* DATA BLOCK
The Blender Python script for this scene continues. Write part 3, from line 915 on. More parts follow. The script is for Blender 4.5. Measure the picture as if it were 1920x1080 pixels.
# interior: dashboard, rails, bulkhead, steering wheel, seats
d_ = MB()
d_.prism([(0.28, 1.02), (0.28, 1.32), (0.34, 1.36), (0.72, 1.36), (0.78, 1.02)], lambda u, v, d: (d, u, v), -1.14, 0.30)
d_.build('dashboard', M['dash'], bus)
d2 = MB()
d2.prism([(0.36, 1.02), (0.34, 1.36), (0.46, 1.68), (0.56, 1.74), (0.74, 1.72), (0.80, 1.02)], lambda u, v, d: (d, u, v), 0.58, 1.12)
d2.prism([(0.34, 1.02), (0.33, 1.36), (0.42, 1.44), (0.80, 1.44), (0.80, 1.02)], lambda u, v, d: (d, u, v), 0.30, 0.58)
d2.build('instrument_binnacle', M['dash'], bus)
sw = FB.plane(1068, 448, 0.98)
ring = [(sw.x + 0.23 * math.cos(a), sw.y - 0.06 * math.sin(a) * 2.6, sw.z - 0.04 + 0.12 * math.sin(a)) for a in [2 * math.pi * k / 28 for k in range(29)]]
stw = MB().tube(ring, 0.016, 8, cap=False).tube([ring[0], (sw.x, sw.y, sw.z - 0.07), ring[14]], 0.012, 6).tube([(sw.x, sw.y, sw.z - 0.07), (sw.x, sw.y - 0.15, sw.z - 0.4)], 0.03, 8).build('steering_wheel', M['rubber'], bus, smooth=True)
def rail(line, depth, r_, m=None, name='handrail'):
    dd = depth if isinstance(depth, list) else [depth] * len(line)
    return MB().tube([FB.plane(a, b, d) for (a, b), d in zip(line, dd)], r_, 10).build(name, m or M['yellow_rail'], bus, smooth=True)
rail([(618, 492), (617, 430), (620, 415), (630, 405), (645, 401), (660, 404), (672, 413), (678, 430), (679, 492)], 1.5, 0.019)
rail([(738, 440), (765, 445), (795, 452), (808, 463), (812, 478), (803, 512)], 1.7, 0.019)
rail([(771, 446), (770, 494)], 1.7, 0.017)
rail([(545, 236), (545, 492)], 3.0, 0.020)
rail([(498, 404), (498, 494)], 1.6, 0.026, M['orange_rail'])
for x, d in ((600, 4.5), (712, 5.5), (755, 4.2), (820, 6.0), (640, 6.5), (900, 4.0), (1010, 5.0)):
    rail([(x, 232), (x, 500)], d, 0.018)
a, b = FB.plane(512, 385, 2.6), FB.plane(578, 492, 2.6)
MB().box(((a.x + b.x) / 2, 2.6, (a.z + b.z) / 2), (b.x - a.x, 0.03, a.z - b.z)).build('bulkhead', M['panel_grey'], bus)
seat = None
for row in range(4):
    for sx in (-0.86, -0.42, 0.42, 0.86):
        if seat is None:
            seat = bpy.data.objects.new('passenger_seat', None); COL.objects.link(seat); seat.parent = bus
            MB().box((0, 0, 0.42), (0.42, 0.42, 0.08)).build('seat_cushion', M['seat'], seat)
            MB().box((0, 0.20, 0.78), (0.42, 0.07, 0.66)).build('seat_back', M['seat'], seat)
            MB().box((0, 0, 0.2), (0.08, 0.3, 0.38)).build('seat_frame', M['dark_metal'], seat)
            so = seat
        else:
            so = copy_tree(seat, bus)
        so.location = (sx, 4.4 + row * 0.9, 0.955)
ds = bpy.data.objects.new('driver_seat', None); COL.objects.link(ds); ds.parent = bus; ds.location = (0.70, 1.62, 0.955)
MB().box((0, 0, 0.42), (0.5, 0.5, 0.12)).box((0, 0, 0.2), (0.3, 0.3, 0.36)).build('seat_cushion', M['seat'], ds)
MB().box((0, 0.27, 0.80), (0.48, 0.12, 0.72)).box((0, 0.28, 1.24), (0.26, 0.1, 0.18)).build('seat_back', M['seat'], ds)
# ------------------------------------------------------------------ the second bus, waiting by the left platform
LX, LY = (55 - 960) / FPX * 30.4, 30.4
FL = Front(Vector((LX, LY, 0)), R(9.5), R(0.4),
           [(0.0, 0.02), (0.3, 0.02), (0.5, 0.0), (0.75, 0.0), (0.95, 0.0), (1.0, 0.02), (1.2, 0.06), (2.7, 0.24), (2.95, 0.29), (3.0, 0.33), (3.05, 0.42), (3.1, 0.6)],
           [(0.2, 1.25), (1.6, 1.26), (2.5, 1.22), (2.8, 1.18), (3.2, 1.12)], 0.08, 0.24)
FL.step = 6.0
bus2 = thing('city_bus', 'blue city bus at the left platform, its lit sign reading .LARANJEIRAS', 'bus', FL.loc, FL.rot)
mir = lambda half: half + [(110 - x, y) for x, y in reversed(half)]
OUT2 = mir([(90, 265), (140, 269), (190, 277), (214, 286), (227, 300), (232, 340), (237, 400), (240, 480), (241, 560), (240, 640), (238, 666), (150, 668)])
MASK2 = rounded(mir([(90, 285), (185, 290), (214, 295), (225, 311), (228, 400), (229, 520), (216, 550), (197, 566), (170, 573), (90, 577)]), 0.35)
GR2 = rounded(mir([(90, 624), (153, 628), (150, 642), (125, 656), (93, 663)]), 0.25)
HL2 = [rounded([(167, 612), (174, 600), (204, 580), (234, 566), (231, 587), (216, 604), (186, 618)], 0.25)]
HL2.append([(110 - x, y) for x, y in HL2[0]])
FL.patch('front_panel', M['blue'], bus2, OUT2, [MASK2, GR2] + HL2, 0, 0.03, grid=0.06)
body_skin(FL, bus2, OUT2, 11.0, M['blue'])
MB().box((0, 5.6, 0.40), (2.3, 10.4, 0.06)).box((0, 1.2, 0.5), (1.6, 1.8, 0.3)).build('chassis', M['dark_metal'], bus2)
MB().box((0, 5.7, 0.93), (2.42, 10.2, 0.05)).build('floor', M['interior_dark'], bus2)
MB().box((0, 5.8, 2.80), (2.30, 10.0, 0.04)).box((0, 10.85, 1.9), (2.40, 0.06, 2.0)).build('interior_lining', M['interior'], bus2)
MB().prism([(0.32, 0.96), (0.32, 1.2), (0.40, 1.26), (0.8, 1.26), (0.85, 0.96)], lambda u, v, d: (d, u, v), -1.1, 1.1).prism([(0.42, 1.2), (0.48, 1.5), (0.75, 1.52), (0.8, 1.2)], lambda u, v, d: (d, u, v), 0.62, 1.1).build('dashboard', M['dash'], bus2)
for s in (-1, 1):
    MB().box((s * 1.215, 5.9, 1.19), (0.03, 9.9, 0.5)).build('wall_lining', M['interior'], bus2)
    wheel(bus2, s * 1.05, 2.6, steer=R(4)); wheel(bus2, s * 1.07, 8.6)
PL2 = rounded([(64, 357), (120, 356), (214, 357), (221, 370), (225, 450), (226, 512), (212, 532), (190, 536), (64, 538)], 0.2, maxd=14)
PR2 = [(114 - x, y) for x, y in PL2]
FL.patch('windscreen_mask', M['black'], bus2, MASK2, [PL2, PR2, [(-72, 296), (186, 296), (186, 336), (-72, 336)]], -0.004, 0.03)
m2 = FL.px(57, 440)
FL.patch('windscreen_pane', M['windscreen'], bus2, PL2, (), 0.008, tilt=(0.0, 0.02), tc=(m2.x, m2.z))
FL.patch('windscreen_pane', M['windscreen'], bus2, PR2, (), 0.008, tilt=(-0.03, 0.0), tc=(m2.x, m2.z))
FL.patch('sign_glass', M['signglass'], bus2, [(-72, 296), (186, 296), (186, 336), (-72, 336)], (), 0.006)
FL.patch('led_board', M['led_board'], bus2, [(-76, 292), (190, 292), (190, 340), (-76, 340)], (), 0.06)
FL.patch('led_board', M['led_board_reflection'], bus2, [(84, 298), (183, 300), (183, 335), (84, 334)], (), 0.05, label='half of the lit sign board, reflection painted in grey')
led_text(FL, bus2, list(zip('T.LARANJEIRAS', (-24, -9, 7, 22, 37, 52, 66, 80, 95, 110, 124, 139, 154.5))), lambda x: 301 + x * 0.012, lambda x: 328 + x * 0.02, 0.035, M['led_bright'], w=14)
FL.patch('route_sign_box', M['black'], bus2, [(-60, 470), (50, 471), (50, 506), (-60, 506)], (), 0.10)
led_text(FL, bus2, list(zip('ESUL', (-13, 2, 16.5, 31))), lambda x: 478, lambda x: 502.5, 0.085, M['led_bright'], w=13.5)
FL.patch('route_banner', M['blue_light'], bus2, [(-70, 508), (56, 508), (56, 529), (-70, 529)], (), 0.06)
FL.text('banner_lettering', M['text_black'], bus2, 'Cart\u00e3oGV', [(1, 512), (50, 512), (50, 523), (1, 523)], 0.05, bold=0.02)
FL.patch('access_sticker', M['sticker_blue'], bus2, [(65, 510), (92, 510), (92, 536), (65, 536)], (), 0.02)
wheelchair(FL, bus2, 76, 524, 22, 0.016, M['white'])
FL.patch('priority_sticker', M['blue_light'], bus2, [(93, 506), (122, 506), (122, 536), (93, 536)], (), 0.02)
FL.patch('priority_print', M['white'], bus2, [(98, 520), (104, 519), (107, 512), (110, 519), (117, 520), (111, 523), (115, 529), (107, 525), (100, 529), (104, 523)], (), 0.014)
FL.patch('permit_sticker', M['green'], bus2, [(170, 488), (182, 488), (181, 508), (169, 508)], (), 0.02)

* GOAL
Write the lines again exactly, beginning at the line that has "d_.build('dashboard', M['dash'], bus)" and stopping after the line that has "v), 0.30, 0.58)"; include no other lines.

* WRITTEN SOLUTION
d_.build('dashboard', M['dash'], bus)
d2 = MB()
d2.prism([(0.36, 1.02), (0.34, 1.36), (0.46, 1.68), (0.56, 1.74), (0.74, 1.72), (0.80, 1.02)], lambda u, v, d: (d, u, v), 0.58, 1.12)
d2.prism([(0.34, 1.02), (0.33, 1.36), (0.42, 1.44), (0.80, 1.44), (0.80, 1.02)], lambda u, v, d: (d, u, v), 0.30, 0.58)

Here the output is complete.